The instruction also matters mid-ride and at the top. On a drag lift, poles held loosely across the body are poles that drop onto the track and trip the skiers behind; held together in one grip, they stay controlled through the whole ascent and through the release-and-clear movement at the unloading ramp, where hesitation causes pile-ups.
Posting the Sign and Teaching the Habit
M064 appears on queue barriers and loading-area instruction boards, most consistently at drag lifts and beginner conveyor belts where the audience is least experienced. Resorts often present it within a short pictogram sequence read while shuffling forward in line: remove pole straps (M063), poles in one hand (M064), plus lift-specific panels on lowering the restraint bar and unloading. Sequenced signage works because it matches the order in which the actions must happen.
Ski schools fold the two-sign drill into first lift lessons, and instructors leading a class through a drag lift line will check each pupil's hands before the gate. For adults returning after years away, the queue-side sign is the whole refresher: it says nothing about why, but the crossed-poles-in-one-fist image is self-explanatory to anyone about to reach for a moving T-bar.
Frequently Asked Questions
Why should ski poles be held in one hand on a lift?
To keep your other hand free for the lift itself — grabbing the T-bar or button hanger on a drag lift, pulling down and holding the chairlift safety bar, or balancing on a conveyor belt.
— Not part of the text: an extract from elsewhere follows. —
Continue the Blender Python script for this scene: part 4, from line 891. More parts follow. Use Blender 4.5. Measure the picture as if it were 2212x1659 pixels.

It also keeps the poles controlled as one unit so they cannot drop onto the track, tangle with the equipment, or jab neighboring riders during loading and unloading.
What does the ISO 7010 M064 pictogram depict?
A single hand gripping two ski poles together, on the blue circular background used for mandatory action signs. It signifies that both poles must be gathered into one hand when riding chairlifts, drag lifts, and conveyor belts, and resorts display it at queue barriers and loading points.
Which hand should hold the poles on a drag lift?
The hand away from the approaching hanger, leaving your inside hand free to catch and control the T-bar or button. In practice that depends on the lift layout and which side the hanger arrives from — the sign mandates the one-handed grip itself, and lift attendants or loading boards indicate the side. Get the poles sorted in the queue, not while the hanger is arriving.
Do M063 and M064 have to be posted together?
Nothing requires it, but resorts usually pair them because they describe successive steps of the same preparation: straps off the wrists first, then both poles into one hand. A queue-side board showing the sequence in order gives riders a complete, language-free loading drill in the seconds before they reach the gate.